Esse texto de agora, você sabe, é especial. Como me faz bem ser o moço que chegara atrasado e sorridente, meio culpado, meio com vontade de pedir desculpas cantando. Eu até que sou um cara sensível, mas não costumo me emocionar de terno e gravata. Aqui, num clima de formalidades e apereza, e onde não sei por que raios o acesso aos blogs está momentaneamente liberado, quase não contenho minhas lágrimas.
Imagine: há outras pessoas aqui no acervo, trabalhando como eu nas outras horas, com suas vidas próprias, suas próprias angústias. Elas, as vivas. Pois então, imagine. Imagine que minha vontade era levantar e chamar toda a Nestlé pra te ler. Tentar contagiá-los e estimulá-los a tatuar violões nas costas.
Você contou, com uma destreza que eu não alcançaria, muito do que se passa comigo quando o violão está fisicamente em minhas costas. As pessoas interagem. É gostoso, revigorante, como os impulsos dos quais falamos.
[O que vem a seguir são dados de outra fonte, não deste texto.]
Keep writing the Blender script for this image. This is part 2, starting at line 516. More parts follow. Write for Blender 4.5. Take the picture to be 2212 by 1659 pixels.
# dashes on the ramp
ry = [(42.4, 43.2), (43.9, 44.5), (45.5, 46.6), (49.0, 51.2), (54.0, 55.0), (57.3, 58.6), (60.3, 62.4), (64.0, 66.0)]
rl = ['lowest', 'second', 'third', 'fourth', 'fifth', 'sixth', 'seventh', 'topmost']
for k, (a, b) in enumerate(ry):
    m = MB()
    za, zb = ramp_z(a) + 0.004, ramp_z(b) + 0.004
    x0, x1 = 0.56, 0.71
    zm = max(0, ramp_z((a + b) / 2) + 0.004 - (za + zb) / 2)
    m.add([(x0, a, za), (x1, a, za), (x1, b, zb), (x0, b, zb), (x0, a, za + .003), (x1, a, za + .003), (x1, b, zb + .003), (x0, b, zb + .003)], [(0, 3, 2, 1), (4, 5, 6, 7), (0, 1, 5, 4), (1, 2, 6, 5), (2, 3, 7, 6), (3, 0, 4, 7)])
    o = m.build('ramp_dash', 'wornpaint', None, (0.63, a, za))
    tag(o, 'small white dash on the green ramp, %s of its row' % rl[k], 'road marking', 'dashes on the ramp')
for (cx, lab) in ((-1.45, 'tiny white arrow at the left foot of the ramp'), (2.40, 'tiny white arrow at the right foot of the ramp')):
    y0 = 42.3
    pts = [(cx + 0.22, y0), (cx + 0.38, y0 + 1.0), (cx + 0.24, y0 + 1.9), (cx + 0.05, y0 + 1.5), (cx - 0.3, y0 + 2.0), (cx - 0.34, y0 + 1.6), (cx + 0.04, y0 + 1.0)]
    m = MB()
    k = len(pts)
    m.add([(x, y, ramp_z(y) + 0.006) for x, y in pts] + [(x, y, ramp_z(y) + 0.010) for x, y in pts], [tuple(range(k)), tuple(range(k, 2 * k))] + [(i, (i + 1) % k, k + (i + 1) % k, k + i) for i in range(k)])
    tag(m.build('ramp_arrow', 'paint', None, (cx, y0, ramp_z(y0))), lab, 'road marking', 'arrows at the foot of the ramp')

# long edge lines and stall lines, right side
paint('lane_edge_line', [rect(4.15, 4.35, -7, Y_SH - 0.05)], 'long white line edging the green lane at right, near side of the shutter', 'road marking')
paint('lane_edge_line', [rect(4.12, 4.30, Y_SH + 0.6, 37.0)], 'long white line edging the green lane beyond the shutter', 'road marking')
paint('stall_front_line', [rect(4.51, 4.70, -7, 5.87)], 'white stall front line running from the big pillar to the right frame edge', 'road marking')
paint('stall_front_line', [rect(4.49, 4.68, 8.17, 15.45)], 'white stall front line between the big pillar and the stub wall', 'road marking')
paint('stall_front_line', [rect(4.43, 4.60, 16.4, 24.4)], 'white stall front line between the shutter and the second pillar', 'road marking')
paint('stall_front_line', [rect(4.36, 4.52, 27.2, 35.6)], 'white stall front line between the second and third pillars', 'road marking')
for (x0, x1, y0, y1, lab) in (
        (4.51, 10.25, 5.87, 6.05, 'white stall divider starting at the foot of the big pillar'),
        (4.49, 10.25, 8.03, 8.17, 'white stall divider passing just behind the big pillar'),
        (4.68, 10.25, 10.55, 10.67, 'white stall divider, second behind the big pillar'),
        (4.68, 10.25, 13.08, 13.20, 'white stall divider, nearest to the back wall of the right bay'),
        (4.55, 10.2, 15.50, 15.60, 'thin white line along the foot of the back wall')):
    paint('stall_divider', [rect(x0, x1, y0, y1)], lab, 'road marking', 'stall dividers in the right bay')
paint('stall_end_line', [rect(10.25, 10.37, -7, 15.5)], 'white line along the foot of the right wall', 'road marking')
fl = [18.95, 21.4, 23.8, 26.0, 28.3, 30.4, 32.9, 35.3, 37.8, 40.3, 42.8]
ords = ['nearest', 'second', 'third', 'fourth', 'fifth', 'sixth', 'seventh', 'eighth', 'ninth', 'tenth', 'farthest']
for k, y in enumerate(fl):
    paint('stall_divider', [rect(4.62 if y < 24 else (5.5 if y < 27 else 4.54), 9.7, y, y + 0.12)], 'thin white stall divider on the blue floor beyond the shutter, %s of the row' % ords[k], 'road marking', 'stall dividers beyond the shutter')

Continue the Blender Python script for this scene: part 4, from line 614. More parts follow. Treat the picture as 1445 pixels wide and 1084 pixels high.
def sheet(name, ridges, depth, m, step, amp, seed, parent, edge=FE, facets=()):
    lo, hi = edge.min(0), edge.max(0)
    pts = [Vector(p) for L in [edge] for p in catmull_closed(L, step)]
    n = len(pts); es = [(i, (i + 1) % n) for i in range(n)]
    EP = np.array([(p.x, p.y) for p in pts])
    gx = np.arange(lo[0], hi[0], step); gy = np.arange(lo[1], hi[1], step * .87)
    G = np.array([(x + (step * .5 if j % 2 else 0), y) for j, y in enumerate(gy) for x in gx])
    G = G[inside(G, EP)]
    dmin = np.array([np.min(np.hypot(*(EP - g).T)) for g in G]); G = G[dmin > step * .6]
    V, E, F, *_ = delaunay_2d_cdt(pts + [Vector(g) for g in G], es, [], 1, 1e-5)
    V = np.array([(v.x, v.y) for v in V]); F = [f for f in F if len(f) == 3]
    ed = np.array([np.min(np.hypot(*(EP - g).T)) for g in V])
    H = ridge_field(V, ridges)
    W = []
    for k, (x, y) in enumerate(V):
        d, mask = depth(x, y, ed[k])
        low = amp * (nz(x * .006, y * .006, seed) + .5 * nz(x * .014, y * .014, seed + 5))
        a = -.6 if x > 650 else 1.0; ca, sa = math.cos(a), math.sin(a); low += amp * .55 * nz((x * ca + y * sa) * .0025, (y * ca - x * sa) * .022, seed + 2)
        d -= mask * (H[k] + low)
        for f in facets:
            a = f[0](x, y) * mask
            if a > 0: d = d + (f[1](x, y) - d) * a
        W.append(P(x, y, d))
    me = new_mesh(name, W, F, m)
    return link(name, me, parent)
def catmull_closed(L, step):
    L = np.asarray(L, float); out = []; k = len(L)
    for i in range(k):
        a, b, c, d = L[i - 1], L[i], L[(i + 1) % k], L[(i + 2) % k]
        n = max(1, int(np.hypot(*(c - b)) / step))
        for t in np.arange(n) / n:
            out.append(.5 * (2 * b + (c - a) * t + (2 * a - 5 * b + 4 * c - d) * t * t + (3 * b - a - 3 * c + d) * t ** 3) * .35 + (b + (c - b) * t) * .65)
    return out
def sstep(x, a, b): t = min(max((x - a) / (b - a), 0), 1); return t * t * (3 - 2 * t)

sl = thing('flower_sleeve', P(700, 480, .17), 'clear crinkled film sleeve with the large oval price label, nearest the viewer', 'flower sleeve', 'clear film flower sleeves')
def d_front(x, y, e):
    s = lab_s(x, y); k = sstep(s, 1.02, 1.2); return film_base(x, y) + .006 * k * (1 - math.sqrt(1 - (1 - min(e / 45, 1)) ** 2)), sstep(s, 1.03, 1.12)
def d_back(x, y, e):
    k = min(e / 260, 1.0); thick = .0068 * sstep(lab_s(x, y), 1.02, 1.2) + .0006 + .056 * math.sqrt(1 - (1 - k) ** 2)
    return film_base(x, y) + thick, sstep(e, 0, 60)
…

Ontem cheguei em casa com os sentidos transbordando depois do filme e do debate (encontrei até o Ricardo por lá, embora ele não tenha ficado pra sessão). Você TERÁ DE VER!
Beijos já recompostos!
Noubar
Ah, Moça, sempre acompanho as inclusões e alterações das fotos!
Lindas!
Beijos de quem gosta também de sua racionalidade!